Step 63 – Make Your Own Choice
I was recently called out on holding a supposedly strong stance against marriage. Since it happened twice in one month, I feel like something I said was actually lost in translation.
I never said I was against the marriage. I also never said I’m a fan of the marriage. Sometimes I do understand why people want to get married – and sometimes I completely don’t. I learn that everyone has their own reasons and I have to respect them.
But I’m definitely strongly against telling people what to do and I am for them having a choice. The mantra that I’ve been repeating here on Just Like NY is that everyone has a choice. And the choice is also about being or not being married. All I suggest is to sit down and think about it before you say “Yes”. Make your choice while aware of its consequences at the same time. I have no right to tell you if you should get married or not, and also no one has the right to tell me if I should get married. It’s every person’s own, intimate choice. I believe that it isn’t everyone that is suited to be married; that’s my observation and I have the right to have one.
As for today, I can’t picture myself being married and it’s not because I’m single or because I’m afraid of commitment. I love men, but I haven’t met a man whom I can see myself with “till death does us part”. I believe he’s somewhere out there, but we haven’t found each other yet. It might take another year or another decade, or another 36 years. And I’m fine with that. I don’t necessary have to be a wife to feel complete – or loved. And it doesn’t also mean that this is why you got married (if you are married, that is). You had your reasons and whatever these were – I really keep my fingers crossed so that you’re happy (I really do). You did what felt right to you. I do what feels right to me. And that’s the only way we should look at it, and we should live. None of these situations is better or worse. There are pros and cons to both of them. And that’s life. As I said – every choice brings with it a specific set of consequences. I don’t benefit from marriage, you don’t benefit from being single. We made that choice. Maybe being single was a nightmare for you and you couldn’t wait to be married. Good for you!

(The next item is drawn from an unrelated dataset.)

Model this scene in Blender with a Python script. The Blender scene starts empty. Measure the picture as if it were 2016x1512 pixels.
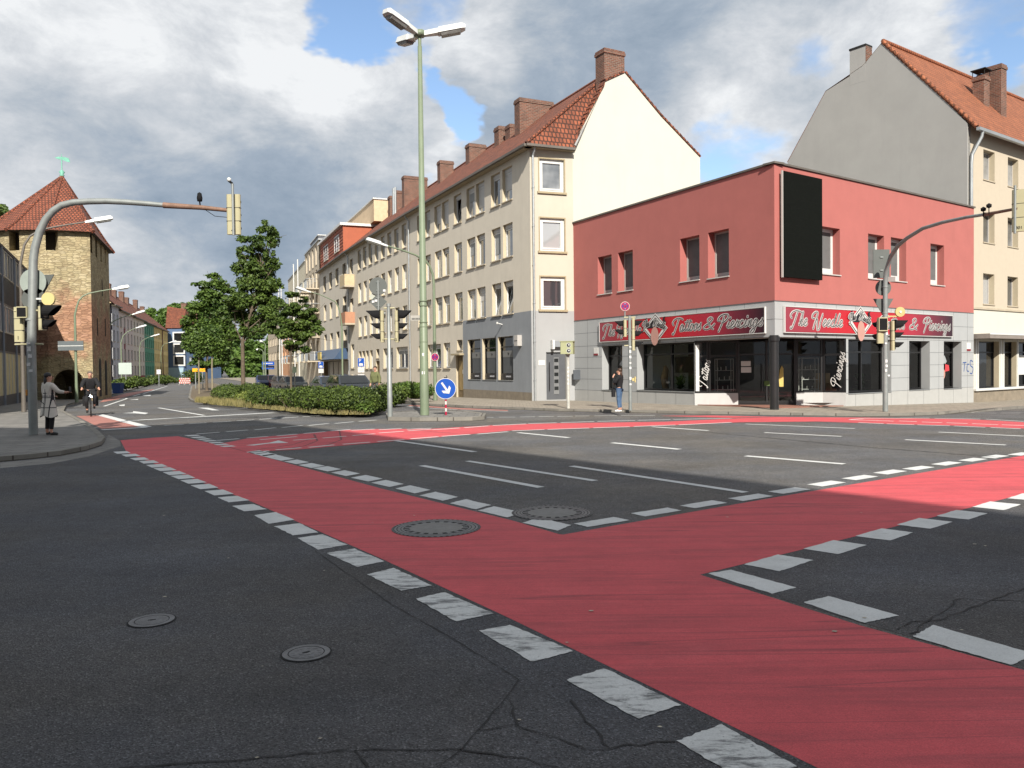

If I wanted to change my state, I would tell you; I don’t see any reason to be sneaky about the subject. But I also don’t see any reasons to follow the crowd. Just because “everyone does it” (and, for the record: not everyone does), it doesn’t mean I have to do it, too. And it also doesn’t make it right. I love Steve Jobs’s “Think different”, but my twist on that is: “Think on your own”. The truth is that some girls get married just because they want to have a wedding and others do because they truly want to spend the rest of their life with that one man. And as I said – whatever the reason is, it’s none of my business and I have to respect that.
All I’m asking is for you to listen to your heart and not to others. Quiet the noise around you and see what do you (and I mean YOU!) truly want. And don’t be afraid to say “Yes” or “No” to that. That’s it. It’s simple – and very difficult at the same time.